Some prefer to just memory-hole media that has become hard to watch — toss out the bathwater, baby be damned — including other showrunners trying to address bigoted portrayals in their own archives. “30 Rock” creator Tina Fey asked that four episodes that show its characters in blackface be removed from streaming services; five “South Park” episodes that sneeringly depict Islam’s prophet Muhammad are gone as well. Should “The Simpsons,” too, be scrubbed of more than just its Michael Jackson episode?

I don’t think so. Even leaving aside the persnickety archivist-nerd culture of the show’s fandom, there’s something valuable in being forced to think about the biases that made us laugh at jokes that make us cringe now. When the depictions are clumsy, accidentally racist or simply bad, they represent who many of us — definitely me — were when those shows were made, and I don’t want to forget that about myself.

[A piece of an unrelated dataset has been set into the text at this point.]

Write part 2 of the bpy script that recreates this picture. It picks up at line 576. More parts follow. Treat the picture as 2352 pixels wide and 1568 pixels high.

It runs the other direction, too: It’s humbling to watch a 25-year-old episode of television that’s not just ahead of its time, but of ours. If there’s one thing 32 years of “The Simpsons” demonstrates, it’s that mores change, and not always for the better.

The problem with history — of America, of television in general, and of “The Simpsons” — isn’t that we remember the shameful parts of it too clearly. It’s that we too often go to extraordinary lengths to forget it.